__WHAT YOU ARE ASKED TO DO__.
Retype all of the listing exactly, passing over any picture you find.

__PROVIDED MATERIAL__.
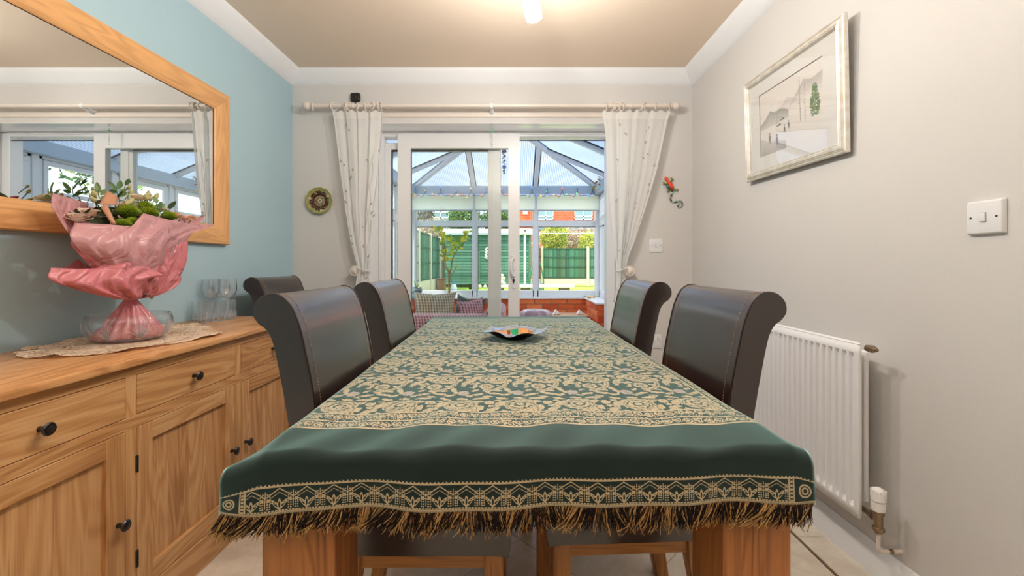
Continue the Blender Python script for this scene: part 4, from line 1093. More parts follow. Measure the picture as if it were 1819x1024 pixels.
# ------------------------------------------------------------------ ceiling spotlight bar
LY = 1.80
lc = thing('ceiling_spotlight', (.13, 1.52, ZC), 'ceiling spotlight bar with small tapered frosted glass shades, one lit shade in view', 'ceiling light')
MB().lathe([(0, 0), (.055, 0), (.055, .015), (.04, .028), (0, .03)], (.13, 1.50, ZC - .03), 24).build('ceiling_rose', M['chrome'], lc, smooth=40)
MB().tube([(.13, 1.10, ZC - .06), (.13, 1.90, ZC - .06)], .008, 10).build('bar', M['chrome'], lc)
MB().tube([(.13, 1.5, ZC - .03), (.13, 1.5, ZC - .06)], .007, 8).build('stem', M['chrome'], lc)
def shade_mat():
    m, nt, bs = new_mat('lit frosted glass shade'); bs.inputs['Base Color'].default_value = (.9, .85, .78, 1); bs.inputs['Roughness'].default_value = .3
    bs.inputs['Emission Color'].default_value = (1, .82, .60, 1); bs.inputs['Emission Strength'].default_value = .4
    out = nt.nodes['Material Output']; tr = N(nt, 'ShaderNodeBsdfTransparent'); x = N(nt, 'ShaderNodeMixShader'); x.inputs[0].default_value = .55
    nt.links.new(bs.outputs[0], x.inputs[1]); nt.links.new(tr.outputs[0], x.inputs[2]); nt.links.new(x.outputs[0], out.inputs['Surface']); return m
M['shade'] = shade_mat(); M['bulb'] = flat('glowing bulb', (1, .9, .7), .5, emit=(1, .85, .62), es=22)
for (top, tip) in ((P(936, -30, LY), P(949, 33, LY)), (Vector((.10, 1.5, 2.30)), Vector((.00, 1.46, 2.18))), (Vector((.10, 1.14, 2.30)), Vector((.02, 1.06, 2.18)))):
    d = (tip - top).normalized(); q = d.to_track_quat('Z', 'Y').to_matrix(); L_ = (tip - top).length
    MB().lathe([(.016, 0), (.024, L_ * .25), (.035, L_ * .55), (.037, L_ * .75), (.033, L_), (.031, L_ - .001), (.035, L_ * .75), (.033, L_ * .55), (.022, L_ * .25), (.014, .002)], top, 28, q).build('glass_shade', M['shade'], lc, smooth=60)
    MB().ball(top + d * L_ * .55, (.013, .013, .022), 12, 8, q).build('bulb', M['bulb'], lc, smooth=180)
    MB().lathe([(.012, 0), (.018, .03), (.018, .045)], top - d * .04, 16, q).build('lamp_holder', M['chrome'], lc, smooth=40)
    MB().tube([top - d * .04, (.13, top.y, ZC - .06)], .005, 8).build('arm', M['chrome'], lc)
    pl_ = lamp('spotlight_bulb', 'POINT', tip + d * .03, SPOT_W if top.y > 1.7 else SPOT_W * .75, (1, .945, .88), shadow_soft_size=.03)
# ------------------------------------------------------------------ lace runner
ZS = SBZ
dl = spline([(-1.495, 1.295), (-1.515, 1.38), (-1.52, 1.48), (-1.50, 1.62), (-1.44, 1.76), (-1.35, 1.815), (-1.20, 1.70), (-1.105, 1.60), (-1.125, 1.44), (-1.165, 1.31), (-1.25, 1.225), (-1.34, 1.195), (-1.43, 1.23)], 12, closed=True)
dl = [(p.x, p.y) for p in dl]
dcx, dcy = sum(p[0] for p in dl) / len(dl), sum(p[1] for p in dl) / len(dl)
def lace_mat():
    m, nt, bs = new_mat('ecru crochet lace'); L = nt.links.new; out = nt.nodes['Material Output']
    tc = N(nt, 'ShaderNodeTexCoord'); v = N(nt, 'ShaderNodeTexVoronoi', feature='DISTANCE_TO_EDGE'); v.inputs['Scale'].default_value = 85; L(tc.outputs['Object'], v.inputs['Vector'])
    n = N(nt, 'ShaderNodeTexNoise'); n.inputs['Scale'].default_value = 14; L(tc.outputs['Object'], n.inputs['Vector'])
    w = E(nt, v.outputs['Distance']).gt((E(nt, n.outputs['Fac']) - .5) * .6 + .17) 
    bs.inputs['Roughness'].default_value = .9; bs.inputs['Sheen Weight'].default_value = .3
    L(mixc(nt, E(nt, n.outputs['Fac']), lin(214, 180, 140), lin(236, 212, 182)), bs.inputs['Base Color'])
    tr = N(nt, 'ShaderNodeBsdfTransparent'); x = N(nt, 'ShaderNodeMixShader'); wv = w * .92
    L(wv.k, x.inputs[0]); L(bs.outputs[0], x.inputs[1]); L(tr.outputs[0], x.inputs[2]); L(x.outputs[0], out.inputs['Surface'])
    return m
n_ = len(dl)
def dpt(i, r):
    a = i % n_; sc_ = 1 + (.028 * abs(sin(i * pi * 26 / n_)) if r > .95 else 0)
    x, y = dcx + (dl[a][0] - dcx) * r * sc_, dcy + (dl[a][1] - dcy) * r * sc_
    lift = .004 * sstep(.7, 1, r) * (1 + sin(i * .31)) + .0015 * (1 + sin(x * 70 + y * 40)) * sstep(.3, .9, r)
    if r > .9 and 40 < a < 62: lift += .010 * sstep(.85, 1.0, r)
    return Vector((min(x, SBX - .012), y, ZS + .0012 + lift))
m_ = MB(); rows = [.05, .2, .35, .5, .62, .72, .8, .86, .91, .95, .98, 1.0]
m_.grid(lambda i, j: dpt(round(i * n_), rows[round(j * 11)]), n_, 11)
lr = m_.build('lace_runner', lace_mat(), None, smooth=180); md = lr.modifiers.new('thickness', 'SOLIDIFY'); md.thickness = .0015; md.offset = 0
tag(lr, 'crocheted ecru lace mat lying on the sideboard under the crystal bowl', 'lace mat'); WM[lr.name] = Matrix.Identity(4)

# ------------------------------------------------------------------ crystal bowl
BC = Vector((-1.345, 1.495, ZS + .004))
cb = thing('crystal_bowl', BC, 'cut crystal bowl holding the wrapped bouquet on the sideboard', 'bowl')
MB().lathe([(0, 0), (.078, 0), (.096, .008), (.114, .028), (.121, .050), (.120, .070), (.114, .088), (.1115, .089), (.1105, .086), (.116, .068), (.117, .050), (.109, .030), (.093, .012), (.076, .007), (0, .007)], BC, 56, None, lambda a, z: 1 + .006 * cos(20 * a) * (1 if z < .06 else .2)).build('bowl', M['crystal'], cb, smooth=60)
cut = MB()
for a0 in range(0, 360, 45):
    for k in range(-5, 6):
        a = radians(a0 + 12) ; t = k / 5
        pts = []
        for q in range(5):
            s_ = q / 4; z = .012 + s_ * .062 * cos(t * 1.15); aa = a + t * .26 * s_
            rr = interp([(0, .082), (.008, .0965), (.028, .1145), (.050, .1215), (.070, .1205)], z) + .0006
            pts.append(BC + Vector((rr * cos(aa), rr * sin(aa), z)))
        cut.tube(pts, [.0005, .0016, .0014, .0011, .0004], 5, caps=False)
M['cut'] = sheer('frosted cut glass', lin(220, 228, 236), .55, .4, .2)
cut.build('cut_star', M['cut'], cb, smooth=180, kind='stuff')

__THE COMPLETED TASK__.
Continue the Blender Python script for this scene: part 4, from line 1093. More parts follow. Measure the picture as if it were 1819x1024 pixels.
# ------------------------------------------------------------------ ceiling spotlight bar
LY = 1.80
lc = thing('ceiling_spotlight', (.13, 1.52, ZC), 'ceiling spotlight bar with small tapered frosted glass shades, one lit shade in view', 'ceiling light')
MB().lathe([(0, 0), (.055, 0), (.055, .015), (.04, .028), (0, .03)], (.13, 1.50, ZC - .03), 24).build('ceiling_rose', M['chrome'], lc, smooth=40)
MB().tube([(.13, 1.10, ZC - .06), (.13, 1.90, ZC - .06)], .008, 10).build('bar', M['chrome'], lc)
MB().tube([(.13, 1.5, ZC - .03), (.13, 1.5, ZC - .06)], .007, 8).build('stem', M['chrome'], lc)
def shade_mat():
    m, nt, bs = new_mat('lit frosted glass shade'); bs.inputs['Base Color'].default_value = (.9, .85, .78, 1); bs.inputs['Roughness'].default_value = .3
    bs.inputs['Emission Color'].default_value = (1, .82, .60, 1); bs.inputs['Emission Strength'].default_value = .4
    out = nt.nodes['Material Output']; tr = N(nt, 'ShaderNodeBsdfTransparent'); x = N(nt, 'ShaderNodeMixShader'); x.inputs[0].default_value = .55
    nt.links.new(bs.outputs[0], x.inputs[1]); nt.links.new(tr.outputs[0], x.inputs[2]); nt.links.new(x.outputs[0], out.inputs['Surface']); return m
M['shade'] = shade_mat(); M['bulb'] = flat('glowing bulb', (1, .9, .7), .5, emit=(1, .85, .62), es=22)
for (top, tip) in ((P(936, -30, LY), P(949, 33, LY)), (Vector((.10, 1.5, 2.30)), Vector((.00, 1.46, 2.18))), (Vector((.10, 1.14, 2.30)), Vector((.02, 1.06, 2.18)))):
    d = (tip - top).normalized(); q = d.to_track_quat('Z', 'Y').to_matrix(); L_ = (tip - top).length
    MB().lathe([(.016, 0), (.024, L_ * .25), (.035, L_ * .55), (.037, L_ * .75), (.033, L_), (.031, L_ - .001), (.035, L_ * .75), (.033, L_ * .55), (.022, L_ * .25), (.014, .002)], top, 28, q).build('glass_shade', M['shade'], lc, smooth=60)
    MB().ball(top + d * L_ * .55, (.013, .013, .022), 12, 8, q).build('bulb', M['bulb'], lc, smooth=180)
    MB().lathe([(.012, 0), (.018, .03), (.018, .045)], top - d * .04, 16, q).build('lamp_holder', M['chrome'], lc, smooth=40)
    MB().tube([top - d * .04, (.13, top.y, ZC - .06)], .005, 8).build('arm', M['chrome'], lc)
    pl_ = lamp('spotlight_bulb', 'POINT', tip + d * .03, SPOT_W if top.y > 1.7 else SPOT_W * .75, (1, .945, .88), shadow_soft_size=.03)
# ------------------------------------------------------------------ lace runner
ZS = SBZ
dl = spline([(-1.495, 1.295), (-1.515, 1.38), (-1.52, 1.48), (-1.50, 1.62), (-1.44, 1.76), (-1.35, 1.815), (-1.20, 1.70), (-1.105, 1.60), (-1.125, 1.44), (-1.165, 1.31), (-1.25, 1.225), (-1.34, 1.195), (-1.43, 1.23)], 12, closed=True)
dl = [(p.x, p.y) for p in dl]
dcx, dcy = sum(p[0] for p in dl) / len(dl), sum(p[1] for p in dl) / len(dl)
def lace_mat():
    m, nt, bs = new_mat('ecru crochet lace'); L = nt.links.new; out = nt.nodes['Material Output']
    tc = N(nt, 'ShaderNodeTexCoord'); v = N(nt, 'ShaderNodeTexVoronoi', feature='DISTANCE_TO_EDGE'); v.inputs['Scale'].default_value = 85; L(tc.outputs['Object'], v.inputs['Vector'])
    n = N(nt, 'ShaderNodeTexNoise'); n.inputs['Scale'].default_value = 14; L(tc.outputs['Object'], n.inputs['Vector'])
    w = E(nt, v.outputs['Distance']).gt((E(nt, n.outputs['Fac']) - .5) * .6 + .17) 
    bs.inputs['Roughness'].default_value = .9; bs.inputs['Sheen Weight'].default_value = .3
    L(mixc(nt, E(nt, n.outputs['Fac']), lin(214, 180, 140), lin(236, 212, 182)), bs.inputs['Base Color'])
    tr = N(nt, 'ShaderNodeBsdfTransparent'); x = N(nt, 'ShaderNodeMixShader'); wv = w * .92
    L(wv.k, x.inputs[0]); L(bs.outputs[0], x.inputs[1]); L(tr.outputs[0], x.inputs[2]); L(x.outputs[0], out.inputs['Surface'])
    return m
n_ = len(dl)
def dpt(i, r):
    a = i % n_; sc_ = 1 + (.028 * abs(sin(i * pi * 26 / n_)) if r > .95 else 0)
    x, y = dcx + (dl[a][0] - dcx) * r * sc_, dcy + (dl[a][1] - dcy) * r * sc_
    lift = .004 * sstep(.7, 1, r) * (1 + sin(i * .31)) + .0015 * (1 + sin(x * 70 + y * 40)) * sstep(.3, .9, r)
    if r > .9 and 40 < a < 62: lift += .010 * sstep(.85, 1.0, r)
    return Vector((min(x, SBX - .012), y, ZS + .0012 + lift))
m_ = MB(); rows = [.05, .2, .35, .5, .62, .72, .8, .86, .91, .95, .98, 1.0]
m_.grid(lambda i, j: dpt(round(i * n_), rows[round(j * 11)]), n_, 11)
lr = m_.build('lace_runner', lace_mat(), None, smooth=180); md = lr.modifiers.new('thickness', 'SOLIDIFY'); md.thickness = .0015; md.offset = 0
tag(lr, 'crocheted ecru lace mat lying on the sideboard under the crystal bowl', 'lace mat'); WM[lr.name] = Matrix.Identity(4)

# ------------------------------------------------------------------ crystal bowl
BC = Vector((-1.345, 1.495, ZS + .004))
cb = thing('crystal_bowl', BC, 'cut crystal bowl holding the wrapped bouquet on the sideboard', 'bowl')
MB().lathe([(0, 0), (.078, 0), (.096, .008), (.114, .028), (.121, .050), (.120, .070), (.114, .088), (.1115, .089), (.1105, .086), (.116, .068), (.117, .050), (.109, .030), (.093, .012), (.076, .007), (0, .007)], BC, 56, None, lambda a, z: 1 + .006 * cos(20 * a) * (1 if z < .06 else .2)).build('bowl', M['crystal'], cb, smooth=60)
cut = MB()
for a0 in range(0, 360, 45):
    for k in range(-5, 6):
        a = radians(a0 + 12) ; t = k / 5
        pts = []
        for q in range(5):
            s_ = q / 4; z = .012 + s_ * .062 * cos(t * 1.15); aa = a + t * .26 * s_
            rr = interp([(0, .082), (.008, .0965), (.028, .1145), (.050, .1215), (.070, .1205)], z) + .0006
            pts.append(BC + Vector((rr * cos(aa), rr * sin(aa), z)))
        cut.tube(pts, [.0005, .0016, .0014, .0011, .0004], 5, caps=False)
M['cut'] = sheer('frosted cut glass', lin(220, 228, 236), .55, .4, .2)
cut.build('cut_star', M['cut'], cb, smooth=180, kind='stuff')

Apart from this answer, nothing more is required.